Killer’s Legal Aid Bid To Stop Poll

A convicted killer is to use legal aid to launch an audacious bid to halt next month’s Assembly elections unless he is allowed to vote, the Belfast Telegraph can reveal today. Murderer Stephen Boyle (38), will to go court to challenge current legislation that bans him from voting.

Boyle along with two other prisoners – armed robber Ciaran Toner and burglar Hugh Walsh – are seeking a High Court order directing Secretary of State Peter Hain to either ensure they can vote on March 7 or to postpone the elections until the current law is changed. The prisoners’ costs will be paid by the Legal Services Commission.

The Belfast Telegraph has learned that the inmates have applied for leave for a judicial review of the Representations Of The People Act – which states that prisoners are legally incapable of voting – on the grounds that the Government has breached their human rights.

Their legal team has warned that if the men are disqualified from voting in the elections it is a breach of Article 3 of the European Convention on Human Rights and that they – and the province’s 900-plus inmates – would be entitled to compensation over loss of franchise.

Boyle, who is currently serving a life sentence, Toner (27) and Walsh (30), who are both due for release in the spring, applied to the Electoral Office in January to join the electoral register.

However, the province’s chief electoral officer Douglas Bain refused the application stating that he had no room under existing law to reach a different decision.

The prisoners’ solicitor, Garrett Greene from McCann and McCann, said that the policy is out of touch with the rest

of Europe and that depriving prisoners of the vote contradicts the aim of rehabilitating offenders.

Mr Greene told the Belfast Telegraph: “Prisoners should be given every opportunity to pay their debt to society, take responsibility for their lives and make plans for effective resettlement, this should include maintaining their right to vote.

“Giving prisoners the right to vote helps with their rehabilitation and keeps them in touch with society and their role as citizens within the community.”

If the High Court rules that the current law breaches human rights and agrees that the elections should be postponed until new legislation, it would be a serious setback to government plans to get the Assembly back up and running.

A similar case has placed doubt over the Scottish elections due to take place in May.

Last month three Court of Session judges ruled that denying prisoners the right to vote is incompatible with human rights.

Lords Abernethy, Nimmo Smith and Emslie ruled that section 3 of the Representation of the People Act 1983 is incompatible with article 3 of the First Protocol to the European Convention on Human Rights – which states that no one should be subjected to torture or inhuman or degrading treatment or punishment.
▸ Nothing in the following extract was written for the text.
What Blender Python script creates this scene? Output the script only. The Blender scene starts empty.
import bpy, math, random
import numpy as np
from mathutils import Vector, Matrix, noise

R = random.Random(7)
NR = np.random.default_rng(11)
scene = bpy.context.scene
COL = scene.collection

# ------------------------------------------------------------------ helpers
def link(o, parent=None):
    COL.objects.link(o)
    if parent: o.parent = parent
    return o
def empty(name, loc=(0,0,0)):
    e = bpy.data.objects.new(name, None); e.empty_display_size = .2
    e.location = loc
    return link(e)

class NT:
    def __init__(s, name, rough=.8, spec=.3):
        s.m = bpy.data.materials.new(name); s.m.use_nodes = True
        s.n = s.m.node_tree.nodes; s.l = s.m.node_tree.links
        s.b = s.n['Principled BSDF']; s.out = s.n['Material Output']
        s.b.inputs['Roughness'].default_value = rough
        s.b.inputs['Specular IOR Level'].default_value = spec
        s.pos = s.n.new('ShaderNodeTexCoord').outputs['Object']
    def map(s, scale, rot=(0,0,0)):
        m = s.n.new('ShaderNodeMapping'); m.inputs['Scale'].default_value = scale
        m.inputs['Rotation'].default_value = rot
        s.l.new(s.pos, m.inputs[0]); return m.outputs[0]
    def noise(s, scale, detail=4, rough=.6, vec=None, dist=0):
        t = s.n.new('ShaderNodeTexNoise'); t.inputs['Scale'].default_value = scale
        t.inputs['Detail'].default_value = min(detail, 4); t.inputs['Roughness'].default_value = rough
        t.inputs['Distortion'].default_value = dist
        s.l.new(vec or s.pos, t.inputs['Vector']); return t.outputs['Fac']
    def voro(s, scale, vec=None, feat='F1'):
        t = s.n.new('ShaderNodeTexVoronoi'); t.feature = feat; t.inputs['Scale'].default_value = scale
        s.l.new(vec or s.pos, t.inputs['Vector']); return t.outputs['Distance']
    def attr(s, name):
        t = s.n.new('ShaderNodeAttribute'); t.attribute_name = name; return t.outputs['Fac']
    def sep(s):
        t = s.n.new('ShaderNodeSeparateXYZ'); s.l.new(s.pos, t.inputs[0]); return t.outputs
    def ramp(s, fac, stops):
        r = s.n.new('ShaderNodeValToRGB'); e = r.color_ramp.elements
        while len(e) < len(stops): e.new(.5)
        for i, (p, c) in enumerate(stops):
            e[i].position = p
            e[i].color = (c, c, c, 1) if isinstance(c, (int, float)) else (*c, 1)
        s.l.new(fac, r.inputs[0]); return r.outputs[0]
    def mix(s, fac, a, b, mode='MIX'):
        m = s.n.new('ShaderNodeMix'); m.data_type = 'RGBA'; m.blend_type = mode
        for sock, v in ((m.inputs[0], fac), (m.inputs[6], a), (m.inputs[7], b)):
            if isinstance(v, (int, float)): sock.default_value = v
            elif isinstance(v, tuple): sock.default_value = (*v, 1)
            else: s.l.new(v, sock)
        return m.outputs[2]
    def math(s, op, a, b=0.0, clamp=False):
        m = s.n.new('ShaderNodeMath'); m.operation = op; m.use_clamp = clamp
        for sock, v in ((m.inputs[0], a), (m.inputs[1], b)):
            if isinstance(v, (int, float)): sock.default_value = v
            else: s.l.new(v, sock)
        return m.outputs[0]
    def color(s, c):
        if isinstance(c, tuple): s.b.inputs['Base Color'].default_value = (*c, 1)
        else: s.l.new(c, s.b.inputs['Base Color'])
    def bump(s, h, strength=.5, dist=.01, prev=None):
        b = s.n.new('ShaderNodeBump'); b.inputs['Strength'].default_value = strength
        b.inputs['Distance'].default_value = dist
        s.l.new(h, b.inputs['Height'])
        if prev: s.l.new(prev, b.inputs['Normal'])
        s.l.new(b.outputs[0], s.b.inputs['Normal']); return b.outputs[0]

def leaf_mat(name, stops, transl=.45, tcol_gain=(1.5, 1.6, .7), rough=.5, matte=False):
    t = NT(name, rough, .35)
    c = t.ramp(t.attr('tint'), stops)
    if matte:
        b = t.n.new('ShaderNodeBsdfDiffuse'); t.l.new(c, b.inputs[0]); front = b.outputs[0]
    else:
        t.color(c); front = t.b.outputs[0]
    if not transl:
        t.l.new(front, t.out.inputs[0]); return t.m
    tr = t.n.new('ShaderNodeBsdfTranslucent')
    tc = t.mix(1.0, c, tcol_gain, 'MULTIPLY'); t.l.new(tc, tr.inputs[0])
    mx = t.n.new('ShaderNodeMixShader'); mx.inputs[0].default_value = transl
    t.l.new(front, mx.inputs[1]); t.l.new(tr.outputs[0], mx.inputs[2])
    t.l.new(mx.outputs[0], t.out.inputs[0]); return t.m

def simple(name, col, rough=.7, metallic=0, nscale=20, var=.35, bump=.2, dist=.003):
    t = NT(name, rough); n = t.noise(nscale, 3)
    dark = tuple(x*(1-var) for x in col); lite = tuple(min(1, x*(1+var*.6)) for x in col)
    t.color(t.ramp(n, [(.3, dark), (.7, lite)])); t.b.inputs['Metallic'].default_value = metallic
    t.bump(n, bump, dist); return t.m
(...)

The case was brought by William Smith, who was serving a five-year sentence for drug dealing at the time of the 2003 Scottish Parliament elections and was refused the right to have his name on the voters roll.

Other Scottish prisoners are taking legal action to prevent the May elections from taking place until new legislation is passed permitting them to vote. In 2005 the European Court of Human Rights ruled a blanket ban stopping prisoners from voting was a breach of human rights.